• [WORK INSTRUCTIONS]
Repeat each line of the material exactly.

• [SOURCE DATA]
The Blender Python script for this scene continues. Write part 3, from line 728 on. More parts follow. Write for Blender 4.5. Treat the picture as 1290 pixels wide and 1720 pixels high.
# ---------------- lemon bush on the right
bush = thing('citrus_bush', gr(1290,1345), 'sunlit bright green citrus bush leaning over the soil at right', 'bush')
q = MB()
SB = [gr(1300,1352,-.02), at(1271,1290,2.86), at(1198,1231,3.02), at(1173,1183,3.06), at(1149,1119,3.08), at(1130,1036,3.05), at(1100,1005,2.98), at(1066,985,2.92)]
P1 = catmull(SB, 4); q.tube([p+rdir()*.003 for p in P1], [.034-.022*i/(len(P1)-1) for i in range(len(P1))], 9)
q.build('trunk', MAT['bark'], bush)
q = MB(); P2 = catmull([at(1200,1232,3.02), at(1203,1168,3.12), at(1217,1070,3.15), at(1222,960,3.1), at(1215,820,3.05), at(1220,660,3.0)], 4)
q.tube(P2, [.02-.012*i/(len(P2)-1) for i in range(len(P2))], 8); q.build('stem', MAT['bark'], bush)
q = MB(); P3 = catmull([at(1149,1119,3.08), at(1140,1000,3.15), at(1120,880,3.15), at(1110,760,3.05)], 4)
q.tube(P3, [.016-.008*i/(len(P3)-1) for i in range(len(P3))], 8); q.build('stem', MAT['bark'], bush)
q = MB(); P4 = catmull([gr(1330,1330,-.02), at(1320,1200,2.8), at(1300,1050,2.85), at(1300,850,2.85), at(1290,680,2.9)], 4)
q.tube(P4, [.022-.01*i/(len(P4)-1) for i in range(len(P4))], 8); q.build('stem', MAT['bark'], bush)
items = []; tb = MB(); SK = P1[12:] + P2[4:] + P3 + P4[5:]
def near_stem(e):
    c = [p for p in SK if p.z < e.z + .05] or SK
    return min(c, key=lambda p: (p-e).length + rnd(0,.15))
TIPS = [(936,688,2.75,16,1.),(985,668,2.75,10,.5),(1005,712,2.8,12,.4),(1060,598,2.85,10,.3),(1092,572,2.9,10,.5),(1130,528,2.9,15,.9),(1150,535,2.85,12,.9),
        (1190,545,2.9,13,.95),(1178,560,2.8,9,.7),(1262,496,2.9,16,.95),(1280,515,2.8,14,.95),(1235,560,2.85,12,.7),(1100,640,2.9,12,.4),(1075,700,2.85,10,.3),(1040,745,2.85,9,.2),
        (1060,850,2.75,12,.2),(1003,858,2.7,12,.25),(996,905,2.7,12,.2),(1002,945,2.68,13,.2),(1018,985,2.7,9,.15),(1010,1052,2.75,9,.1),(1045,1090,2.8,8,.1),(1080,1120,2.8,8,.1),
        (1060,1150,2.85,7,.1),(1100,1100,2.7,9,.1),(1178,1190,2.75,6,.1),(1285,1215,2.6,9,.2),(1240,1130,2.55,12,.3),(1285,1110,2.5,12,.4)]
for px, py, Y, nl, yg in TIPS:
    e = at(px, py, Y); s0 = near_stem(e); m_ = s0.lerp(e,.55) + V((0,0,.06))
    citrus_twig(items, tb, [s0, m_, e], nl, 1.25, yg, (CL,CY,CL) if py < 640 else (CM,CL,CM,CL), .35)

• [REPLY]
The Blender Python script for this scene continues. Write part 3, from line 728 on. More parts follow. Write for Blender 4.5. Treat the picture as 1290 pixels wide and 1720 pixels high.
# ---------------- lemon bush on the right
bush = thing('citrus_bush', gr(1290,1345), 'sunlit bright green citrus bush leaning over the soil at right', 'bush')
q = MB()
SB = [gr(1300,1352,-.02), at(1271,1290,2.86), at(1198,1231,3.02), at(1173,1183,3.06), at(1149,1119,3.08), at(1130,1036,3.05), at(1100,1005,2.98), at(1066,985,2.92)]
P1 = catmull(SB, 4); q.tube([p+rdir()*.003 for p in P1], [.034-.022*i/(len(P1)-1) for i in range(len(P1))], 9)
q.build('trunk', MAT['bark'], bush)
q = MB(); P2 = catmull([at(1200,1232,3.02), at(1203,1168,3.12), at(1217,1070,3.15), at(1222,960,3.1), at(1215,820,3.05), at(1220,660,3.0)], 4)
q.tube(P2, [.02-.012*i/(len(P2)-1) for i in range(len(P2))], 8); q.build('stem', MAT['bark'], bush)
q = MB(); P3 = catmull([at(1149,1119,3.08), at(1140,1000,3.15), at(1120,880,3.15), at(1110,760,3.05)], 4)
q.tube(P3, [.016-.008*i/(len(P3)-1) for i in range(len(P3))], 8); q.build('stem', MAT['bark'], bush)
q = MB(); P4 = catmull([gr(1330,1330,-.02), at(1320,1200,2.8), at(1300,1050,2.85), at(1300,850,2.85), at(1290,680,2.9)], 4)
q.tube(P4, [.022-.01*i/(len(P4)-1) for i in range(len(P4))], 8); q.build('stem', MAT['bark'], bush)
items = []; tb = MB(); SK = P1[12:] + P2[4:] + P3 + P4[5:]
def near_stem(e):
    c = [p for p in SK if p.z < e.z + .05] or SK
    return min(c, key=lambda p: (p-e).length + rnd(0,.15))
TIPS = [(936,688,2.75,16,1.),(985,668,2.75,10,.5),(1005,712,2.8,12,.4),(1060,598,2.85,10,.3),(1092,572,2.9,10,.5),(1130,528,2.9,15,.9),(1150,535,2.85,12,.9),
        (1190,545,2.9,13,.95),(1178,560,2.8,9,.7),(1262,496,2.9,16,.95),(1280,515,2.8,14,.95),(1235,560,2.85,12,.7),(1100,640,2.9,12,.4),(1075,700,2.85,10,.3),(1040,745,2.85,9,.2),
        (1060,850,2.75,12,.2),(1003,858,2.7,12,.25),(996,905,2.7,12,.2),(1002,945,2.68,13,.2),(1018,985,2.7,9,.15),(1010,1052,2.75,9,.1),(1045,1090,2.8,8,.1),(1080,1120,2.8,8,.1),
        (1060,1150,2.85,7,.1),(1100,1100,2.7,9,.1),(1178,1190,2.75,6,.1),(1285,1215,2.6,9,.2),(1240,1130,2.55,12,.3),(1285,1110,2.5,12,.4)]
for px, py, Y, nl, yg in TIPS:
    e = at(px, py, Y); s0 = near_stem(e); m_ = s0.lerp(e,.55) + V((0,0,.06))
    citrus_twig(items, tb, [s0, m_, e], nl, 1.25, yg, (CL,CY,CL) if py < 640 else (CM,CL,CM,CL), .35)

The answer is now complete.